I mean, they were going to be out there, and all you had to do was just read and think eight or ten hours a day and you were going to cover a lot of possibilities, probably a very high percentage of them good, and some of them sensational.
So you can’t really lay it out ahead of time. You can’t have a defined roadmap. But you can have a reservoir of thinking, looking at different kinds of businesses, looking at different kinds of securities, looking at markets in different places, and you will then spot a reasonable number of things that come along.
You won’t spot every one of them. We’ve missed all kinds of things.
But the biggest thing, too, is to have something in the way you’re programmed so that you don’t ever do anything where you can lose a lot.
I mean, we — our best ideas have not been better than other people’s best ideas, but we’ve never had a lot of things that pulled us way back.
So we never went two steps forward and one step back. We probably went two steps forward and a fraction of a step back.
But avoiding the catastrophes is a very important thing, and it will be important in the future. I mean, you will have your chance to participate in catastrophes.
Charlie?
CHARLIE MUNGER: Yeah. And, of course, the place to look when you’re young is in the inefficient markets.
You shouldn’t be trying to guess whether, you know, one drug company has a better drug pipeline than another.
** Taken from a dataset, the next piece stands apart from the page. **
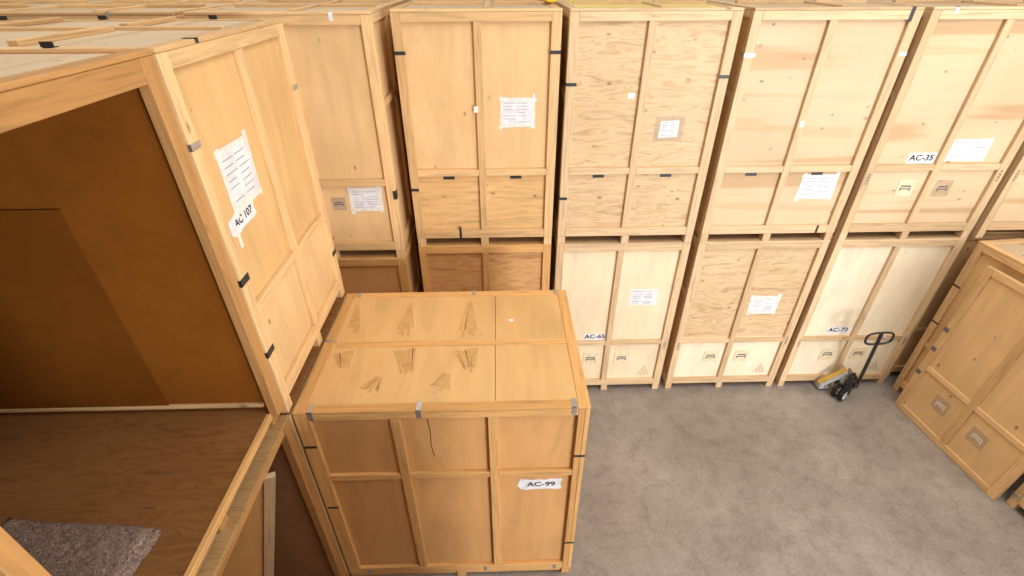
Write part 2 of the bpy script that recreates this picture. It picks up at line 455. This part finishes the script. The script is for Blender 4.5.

You want to go, when you’re young, someplace that’s very inefficient.
WARREN BUFFETT: And you shouldn’t be trying to guess whether the stock market is going to go up or whether long-term bonds are going to change in yield.
I mean, you don’t have anything going in that kind of a game, but you can have a lot going in games that very few people are playing, and maybe where they’ve even got their heads screwed on wrong, in terms of how they’re thinking about the subject.
The RTC was a great example of a chance to make a lot of money.
I mean, here was a seller of hundreds of billions of dollars’ worth of real estate where the people that were selling it had no economic interest in it, were eager to wind up the thing, you know, and they were selling at a terrible time when the people who had been venturesome in lending were no longer lending, the people who had been venturesome in the equity end of real estate had gotten cleaned out.
So you had a great background of environment, and then you had an imbalance of intensity, in terms of analyzing situations between the seller, which was the government, with a bunch of people who had no economic interest in it and were probably eager to wind up the job, and buyers on the other side who were of the generally cautious type. Because the more venturesome type had taken themselves out of action. And there were huge amounts of property.
So you get these opportunities, and you’ll get more. I mean, there won’t be any scarcity of opportunities in your life, although there will be days when you feel that way.